Ah, petite précision pour celles et ceux qui, c’est légitime, craindraient de contrevenir au couvre-feux policier en se regroupant samedi prochain (un coup de matraque assorti d’un procès est si vite arrivé) : notre manifestation est officiellement autorisée depuis mardi dernier. Faut dire, les 180 chefs d’État étant rentrés dans leurs républiques bananières respectives avec leur moisson d’autocongratulations, les ours polaires et autres prolétaires asphyxiés peuvent continuer à se réchauffer.
Tiens, j’ai bricolé pour l’occase une petite variation au « mot d’ordre » de l’année… Fait tourner.
* On amènera même de la musique et notre nouvelle banderole toute fraîche, peinte avec du bon reggae dans les oreilles.

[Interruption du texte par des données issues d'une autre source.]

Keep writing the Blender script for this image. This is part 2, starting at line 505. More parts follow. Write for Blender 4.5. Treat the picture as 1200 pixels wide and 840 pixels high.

C’est de circonstance (le reggae et la banderole).
Un commentaire | Ajoutez le vôtre
Bravo, très bon résumé, que dire de plus si ce n’est que la matraque chéribibi-esque c’est toujours un fist dans le cul de poule de la répression. Est ce que ça sert à grand-chose ?
Oui pour moi c’est important de l’entendre.
Y’en a assez de subir, de subir, de subir sans cesse…Entre le marteau des lois liberticides/libérales et l’enclume religieuse on crève à gauche, le cœur ne suit plus…et pendant ce temps la populace haineuse va chier dans les urnes son refoulement FHaine.
Je me sens tellement isolé, en minorité à mon boulot avec mon ressenti, mes opinions qu’il n’y a pas un millimètre de moi qui ne soit en colère.
La majorité des gens que je côtoie à mon taf a tellement de merde anxiogène devant les yeux qu’il ne regarde que celui qui a moins que eux pour lui cracher à la gueule par vengeance, jamais vers celui du haut du gratin qui se baffre sur sa tronche. Le seul truc que j’ai appris au travail, c’est que le dur labeur des ouvriers n’est que le faire-valoir des chefs.
Il n’y a pas de travail pour tous, les usines ont quasiment disparu. On a donné au monde de l’entreprise la valeur première sur tout le reste, il n’y a plus aucun lien social, dans l’entreprise c’est chacun pour soi et le premier qui bande encule l’autre. C’est du survival, du rape & revenge tous les jours. Les gens vivent dans la peur de perdre le peu qu’il possède, de perdre la vie face à un fou de dieu, mais vaille que vaille il faut faire tourner la roue de la fortune…
« Il y a une lutte des classes, évidemment, mais c’est ma classe, la classe des riches qui a mené la lutte. Et nous sommes en train de gagner. » Warren Buffet, interview de CNN, le 25 mai 2005.